Sen. Denny Hoskins, R-Warrensburg, previously estimated that legalizing sports betting could bring in between $18 million and $40 million in new annual revenue for the state.

A spokesman for Gov. Mike Parson said the governor is not leading the charge for bringing sports wagering to Missouri, but he isn’t opposed to it happening.

The spokesman also said money generated by gambling is not a replacement for the failure of voters to approve an increase in the gasoline tax that Parson had championed.

Rather, money raised by gambling must be spent on educational programs. Under current law, state revenue from casino gambling go to education, as do lottery dollars. Since sports betting would be run by casinos, the revenue would have to go to schools unless the law was changed.

Among the sticking points during debate in Jefferson City last spring was a request by the St. Louis Cardinals and the Kansas City Royals for the legislation to include a so-called “integrity fee,” which they said would be used to offset increased expenses that would come with increased betting.

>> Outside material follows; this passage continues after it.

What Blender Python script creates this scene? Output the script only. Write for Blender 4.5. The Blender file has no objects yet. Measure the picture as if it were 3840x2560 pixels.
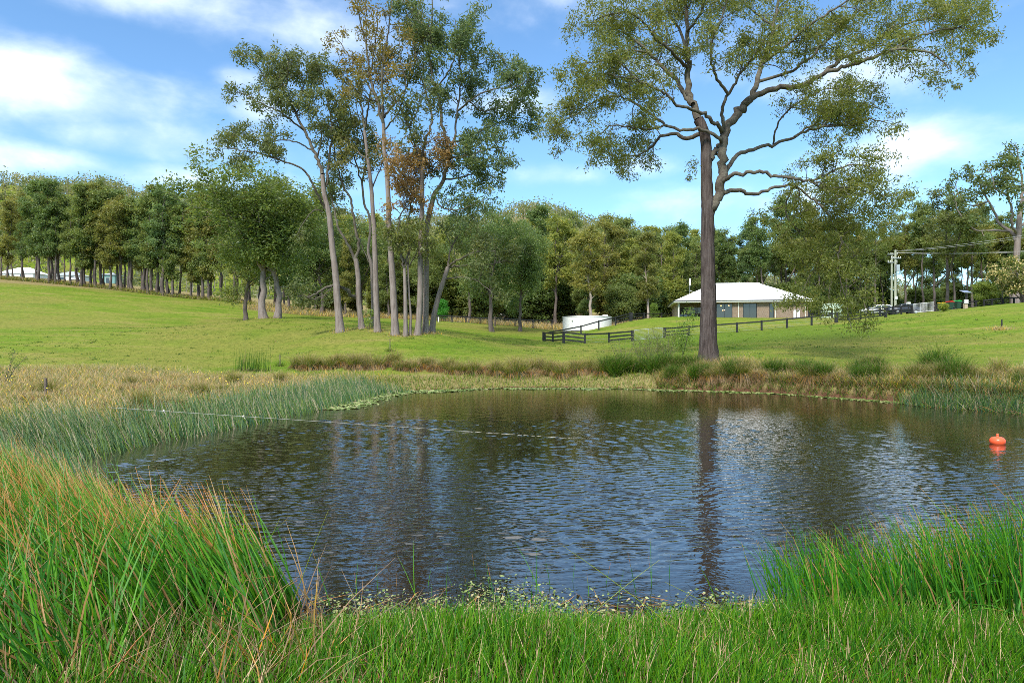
import bpy, math, random
import numpy as np
from mathutils import Vector, Matrix

# ------------------------------------------------------------------ camera, sky, sun, exposure
H, FPX, CX, HY = 2.4, 683.0, 512.0, 345.0      # eye height above the water, focal in px of a 1024 wide frame, horizon row
sc = bpy.context.scene
col = sc.collection
cam = bpy.data.cameras.new('camera'); camo = bpy.data.objects.new('camera', cam); col.objects.link(camo)
camo.location = (0, 0, H); camo.rotation_euler = (math.radians(90), 0, 0)
cam.sensor_width = 36.0; cam.lens = 36.0 * FPX / 1024.0
cam.shift_y = (HY - 341.0) / 1024.0
cam.clip_start = 0.1; cam.clip_end = 6000
sc.camera = camo
vs = sc.view_settings
vs.view_transform = 'Standard'; vs.look = 'None'; vs.gamma = 1.0; vs.exposure = 0.86; vs.use_curve_mapping = False
cy = sc.cycles; cy.filter_width = 0.85; cy.use_denoising = False; cy.adaptive_threshold = .02; cy.max_bounces = 4; cy.diffuse_bounces = 2; cy.glossy_bounces = 3; cy.transmission_bounces = 3; cy.transparent_max_bounces = 4; cy.caustics_reflective = False; cy.caustics_refractive = False

SUN_EL, SUN_AZ = 46.0, 206.0       # azimuth clockwise from +Y (camera looks along +Y)
sd = bpy.data.lights.new('sun', 'SUN'); so = bpy.data.objects.new('sun', sd); col.objects.link(so)
sd.energy = 3.1; sd.angle = math.radians(12); sd.color = (1.0, 0.95, 0.87)
_a, _e = math.radians(SUN_AZ), math.radians(SUN_EL)
sdir = Vector((math.sin(_a) * math.cos(_e), math.cos(_a) * math.cos(_e), math.sin(_e)))
so.rotation_euler = sdir.to_track_quat('Z', 'Y').to_euler()
so.location = (0, -20, 60)


class NT:
    """tiny node-tree helper"""
    def __init__(s, tree): s.t = tree; s.n = tree.nodes; s.l = tree.links
    def new(s, kind, **kw):
        n = s.n.new(kind)
        for k, v in kw.items():
            if k.startswith('i_'):
                n.inputs[k[2:].replace('_', ' ')].default_value = v
            else:
                setattr(n, k, v)
        return n
    def link(s, a, b): s.l.new(a, b)
    def math(s, op, a, b=None, c=None, clamp=False):
        n = s.n.new('ShaderNodeMath'); n.operation = op; n.use_clamp = clamp
        for i, v in enumerate((a, b, c)):
            if v is None: continue
            if hasattr(v, 'node'): s.link(v, n.inputs[i])
            else: n.inputs[i].default_value = v
        return n.outputs[0]
    def mix(s, fac, a, b, blend='MIX'):
        n = s.n.new('ShaderNodeMix'); n.data_type = 'RGBA'; n.blend_type = blend
        for i, v in ((0, fac), (6, a), (7, b)):
            if hasattr(v, 'node'): s.link(v, n.inputs[i])
            elif i == 0: n.inputs[i].default_value = v
            else: n.inputs[i].default_value = (v[0], v[1], v[2], 1)
        return n.outputs[2]
    def noise(s, vec, scale, detail=3, rough=0.55, dist=0.0):
        n = s.n.new('ShaderNodeTexNoise'); n.inputs['Scale'].default_value = scale
        n.inputs['Detail'].default_value = detail; n.inputs['Roughness'].default_value = rough
        n.inputs['Distortion'].default_value = dist
        if vec is not None: s.link(vec, n.inputs['Vector'])
        return n.outputs['Fac']
    def ramp(s, fac, stops, interp='LINEAR'):
        n = s.n.new('ShaderNodeValToRGB'); cr = n.color_ramp; cr.interpolation = interp
        while len(cr.elements) > 1: cr.elements.remove(cr.elements[-1])
        for i, (p, c) in enumerate(stops):
            e = cr.elements[0] if i == 0 else cr.elements.new(p)
            e.position = p
            e.color = (c[0], c[1], c[2], 1) if isinstance(c, (tuple, list)) else (c, c, c, 1)
        s.link(fac, n.inputs['Fac'])
        return n.outputs['Color']
    def mapr(s, v, a, b, c=0.0, d=1.0, smooth=True):
        n = s.n.new('ShaderNodeMapRange'); n.interpolation_type = 'SMOOTHSTEP' if smooth else 'LINEAR'
        s.link(v, n.inputs[0])
        for i, x in zip((1, 2, 3, 4), (a, b, c, d)): n.inputs[i].default_value = x
        return n.outputs[0]
    def attr(s, name):
        n = s.n.new('ShaderNodeAttribute'); n.attribute_name = name
        return n.outputs['Fac']
    def scale(s, vec, sx, sy, sz, rot=0.0):
        n = s.n.new('ShaderNodeMapping'); n.inputs['Scale'].default_value = (sx, sy, sz)
        n.inputs['Rotation'].default_value = (0, 0, rot)
        s.link(vec, n.inputs['Vector'])
        return n.outputs[0]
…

The fee, for example, could be used to safeguard games from tampering.

Opponents of such a fee say the leagues will already see more money from an increase in fan interest and engagement.

Under legislation debated in a Senate committee last February, representatives of the Cardinals and Major League Baseball expressed support for a proposal that would give them a 1 percent slice of all sports bets placed at the state’s 13 casinos.

Plocher believes there should be a fee, but said the trick will be finding a “sweet spot” for both the casinos and the leagues.

“It’s not a simple bill,” Plocher said.

Hoskins said the issue of the fees will remain divisive. But he said he will review how other states are handling to find a middle ground.

“This being the Show-Me state, we can see what is working and not working,” Hoskins said.

Hoskins said he envisions using some of the proceeds of an integrity fee to pay for physical improvements at sports venues.

In addition to New Jersey, Delaware, Mississippi, New Mexico, Nevada and West Virginia are receiving revenue from sports wagering.

In October, New Jersey reported nearly $600 million had been wagered since sports betting was legalized in mid-June.

Missouri is among a handful of states considering legislation, including California, Illinois, Massachusetts, Michigan, Rhode Island and South Carolina.

In Ohio, Gov.-elect Mike DeWine said it was a question of when, not if, sports betting would be legalized.

“It’s coming to Ohio whether people want it or not,” DeWine told News 5 in Cleveland last month. “We need to be there to do it right, the right way.”